Di fronte a ciò che sta accadendo, le parole “negoziato” o “alleanza” risultano grottesche. Siamo dentro una ristrutturazione brutale dei rapporti di forza tra Stati Uniti ed Europa, una torsione strategica che il governo italiano sta subendo in colpevole silenzio. Il 30% dei nuovi dazi americani colpirà il Vecchio Continente — in particolare l’Italia — mentre solo il 25% andrà contro l’Ucraina, in apparente rottura con la narrativa ufficiale della difesa dei “valori occidentali”. La Russia, paradossalmente, risulta esentata: nessun dazio, nessuna rappresaglia economica. Questo elemento, da solo, dovrebbe bastare a destituire di credibilità l’intera retorica delle “sanzioni contro Mosca”, diventata ormai copertura diplomatica per un altro tipo di guerra: quella commerciale e politica, combattuta contro l’Europa stessa, dai suoi presunti alleati.

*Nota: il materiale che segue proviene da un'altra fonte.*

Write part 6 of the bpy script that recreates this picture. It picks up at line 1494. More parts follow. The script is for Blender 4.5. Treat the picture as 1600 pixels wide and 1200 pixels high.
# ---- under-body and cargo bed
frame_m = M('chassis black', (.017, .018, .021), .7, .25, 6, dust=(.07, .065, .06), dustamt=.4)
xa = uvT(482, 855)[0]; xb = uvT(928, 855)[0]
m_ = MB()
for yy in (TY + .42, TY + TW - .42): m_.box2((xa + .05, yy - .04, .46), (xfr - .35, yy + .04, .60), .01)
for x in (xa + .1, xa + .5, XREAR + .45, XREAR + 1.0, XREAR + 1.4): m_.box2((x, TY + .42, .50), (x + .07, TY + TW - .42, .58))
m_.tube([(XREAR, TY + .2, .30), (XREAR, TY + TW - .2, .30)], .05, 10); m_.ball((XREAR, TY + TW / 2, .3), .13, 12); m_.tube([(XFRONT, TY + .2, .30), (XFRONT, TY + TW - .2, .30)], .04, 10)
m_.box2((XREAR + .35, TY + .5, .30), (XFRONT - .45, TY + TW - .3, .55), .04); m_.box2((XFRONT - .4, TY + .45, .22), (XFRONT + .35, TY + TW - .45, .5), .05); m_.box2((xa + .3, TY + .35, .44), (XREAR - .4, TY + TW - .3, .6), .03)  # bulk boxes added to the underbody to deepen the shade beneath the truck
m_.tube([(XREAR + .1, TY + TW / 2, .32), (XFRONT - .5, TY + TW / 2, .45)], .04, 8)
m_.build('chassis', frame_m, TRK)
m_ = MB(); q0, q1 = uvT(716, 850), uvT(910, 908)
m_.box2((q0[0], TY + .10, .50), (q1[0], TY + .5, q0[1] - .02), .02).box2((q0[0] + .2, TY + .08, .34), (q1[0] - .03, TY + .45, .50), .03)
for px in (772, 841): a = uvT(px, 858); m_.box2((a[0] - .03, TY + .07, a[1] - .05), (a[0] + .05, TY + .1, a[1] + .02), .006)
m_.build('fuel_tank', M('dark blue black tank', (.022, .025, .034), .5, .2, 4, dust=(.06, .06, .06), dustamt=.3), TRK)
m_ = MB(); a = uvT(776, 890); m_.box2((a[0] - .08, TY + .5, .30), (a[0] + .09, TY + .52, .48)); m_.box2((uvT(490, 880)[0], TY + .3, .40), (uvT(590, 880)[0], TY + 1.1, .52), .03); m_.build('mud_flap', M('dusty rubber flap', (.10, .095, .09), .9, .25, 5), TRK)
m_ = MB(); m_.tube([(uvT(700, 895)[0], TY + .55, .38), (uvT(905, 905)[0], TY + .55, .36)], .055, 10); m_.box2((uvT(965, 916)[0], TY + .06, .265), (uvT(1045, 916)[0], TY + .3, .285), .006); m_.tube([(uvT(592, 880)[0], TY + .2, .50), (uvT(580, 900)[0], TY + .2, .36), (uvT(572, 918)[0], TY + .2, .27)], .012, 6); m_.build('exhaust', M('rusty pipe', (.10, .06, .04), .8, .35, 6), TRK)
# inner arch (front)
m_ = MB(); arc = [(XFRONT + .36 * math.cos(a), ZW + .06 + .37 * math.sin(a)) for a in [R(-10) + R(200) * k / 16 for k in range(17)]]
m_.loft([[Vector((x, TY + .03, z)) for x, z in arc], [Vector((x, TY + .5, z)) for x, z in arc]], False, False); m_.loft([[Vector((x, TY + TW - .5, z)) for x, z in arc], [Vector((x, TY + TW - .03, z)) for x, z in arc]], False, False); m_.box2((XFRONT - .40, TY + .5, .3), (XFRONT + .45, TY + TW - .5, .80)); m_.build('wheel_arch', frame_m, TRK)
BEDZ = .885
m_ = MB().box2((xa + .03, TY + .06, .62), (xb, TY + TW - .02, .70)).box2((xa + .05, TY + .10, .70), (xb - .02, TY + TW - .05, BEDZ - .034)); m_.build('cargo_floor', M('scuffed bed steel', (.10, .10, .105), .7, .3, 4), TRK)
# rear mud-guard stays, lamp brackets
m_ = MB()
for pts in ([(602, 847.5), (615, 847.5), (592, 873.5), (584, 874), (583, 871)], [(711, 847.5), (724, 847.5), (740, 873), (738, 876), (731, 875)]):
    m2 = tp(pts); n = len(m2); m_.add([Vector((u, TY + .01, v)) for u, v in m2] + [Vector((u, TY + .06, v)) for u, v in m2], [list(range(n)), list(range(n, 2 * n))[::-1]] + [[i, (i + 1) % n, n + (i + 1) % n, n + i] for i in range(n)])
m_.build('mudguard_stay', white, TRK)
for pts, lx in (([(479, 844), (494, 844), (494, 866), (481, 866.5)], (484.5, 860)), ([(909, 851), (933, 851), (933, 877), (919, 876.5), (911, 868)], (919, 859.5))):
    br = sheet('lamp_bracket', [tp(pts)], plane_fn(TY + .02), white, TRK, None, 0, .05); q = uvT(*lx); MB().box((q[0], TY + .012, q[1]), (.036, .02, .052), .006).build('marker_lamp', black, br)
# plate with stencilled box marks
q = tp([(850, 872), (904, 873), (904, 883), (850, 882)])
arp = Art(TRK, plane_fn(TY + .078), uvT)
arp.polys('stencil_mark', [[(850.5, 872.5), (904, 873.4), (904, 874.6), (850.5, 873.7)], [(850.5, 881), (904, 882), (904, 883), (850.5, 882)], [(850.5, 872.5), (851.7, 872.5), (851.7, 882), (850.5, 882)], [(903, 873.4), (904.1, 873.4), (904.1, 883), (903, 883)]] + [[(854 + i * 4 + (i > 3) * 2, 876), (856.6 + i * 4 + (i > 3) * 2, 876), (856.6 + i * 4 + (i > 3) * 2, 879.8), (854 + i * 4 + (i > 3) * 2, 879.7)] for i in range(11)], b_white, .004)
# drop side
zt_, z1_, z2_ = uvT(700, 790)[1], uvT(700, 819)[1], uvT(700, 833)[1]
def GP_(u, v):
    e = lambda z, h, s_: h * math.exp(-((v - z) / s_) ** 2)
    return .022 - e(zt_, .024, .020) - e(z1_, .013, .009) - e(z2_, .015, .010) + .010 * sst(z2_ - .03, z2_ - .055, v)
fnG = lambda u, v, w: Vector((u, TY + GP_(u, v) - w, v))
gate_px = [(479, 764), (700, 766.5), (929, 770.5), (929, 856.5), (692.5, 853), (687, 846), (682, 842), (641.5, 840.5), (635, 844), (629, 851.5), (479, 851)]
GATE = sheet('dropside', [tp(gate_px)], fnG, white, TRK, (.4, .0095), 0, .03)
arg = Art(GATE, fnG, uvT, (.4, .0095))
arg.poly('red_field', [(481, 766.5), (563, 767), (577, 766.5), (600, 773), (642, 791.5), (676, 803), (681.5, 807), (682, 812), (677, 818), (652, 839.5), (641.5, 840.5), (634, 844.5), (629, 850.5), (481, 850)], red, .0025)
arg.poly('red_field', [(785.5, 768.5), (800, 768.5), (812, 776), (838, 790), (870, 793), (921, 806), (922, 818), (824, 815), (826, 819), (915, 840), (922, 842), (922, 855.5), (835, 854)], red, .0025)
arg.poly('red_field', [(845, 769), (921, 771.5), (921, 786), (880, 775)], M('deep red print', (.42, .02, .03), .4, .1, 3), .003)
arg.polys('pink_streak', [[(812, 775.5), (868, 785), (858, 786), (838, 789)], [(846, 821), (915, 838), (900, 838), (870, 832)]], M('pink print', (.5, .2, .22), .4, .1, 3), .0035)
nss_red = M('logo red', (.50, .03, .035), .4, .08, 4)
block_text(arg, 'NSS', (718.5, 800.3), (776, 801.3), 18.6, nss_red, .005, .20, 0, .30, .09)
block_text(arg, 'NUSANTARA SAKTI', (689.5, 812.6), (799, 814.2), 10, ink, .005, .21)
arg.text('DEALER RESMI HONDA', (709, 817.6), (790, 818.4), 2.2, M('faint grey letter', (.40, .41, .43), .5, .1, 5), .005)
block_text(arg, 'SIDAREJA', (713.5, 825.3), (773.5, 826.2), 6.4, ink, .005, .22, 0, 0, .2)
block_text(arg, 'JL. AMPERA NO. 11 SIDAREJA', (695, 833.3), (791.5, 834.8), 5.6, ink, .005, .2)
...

Il nostro governo si limita a predicare cautela. Si parla di trattare, come se il problema fosse una sfumatura di forma, un linguaggio da correggere. In realtà si è scelto, per viltà o per calcolo, di rinunciare a ogni leva. L’unica risposta strutturale che l’Italia — e l’Europa — avrebbe potuto esercitare era l’imposizione di un regime fiscale equo alle Big Tech americane, colossi che drenano risorse, dati, attenzione, controllo politico. E invece, nulla. Le piattaforme restano immuni. Non solo: vengono lasciate libere di operare come attori politici non dichiarati, inondando la Rete italiana di contenuti filogovernativi, suggestioni propagandistiche, deformazioni algoritmiche, sostenute da tecnologie che parlano americano e che — guarda caso — conoscono benissimo l’italiano. E il russo.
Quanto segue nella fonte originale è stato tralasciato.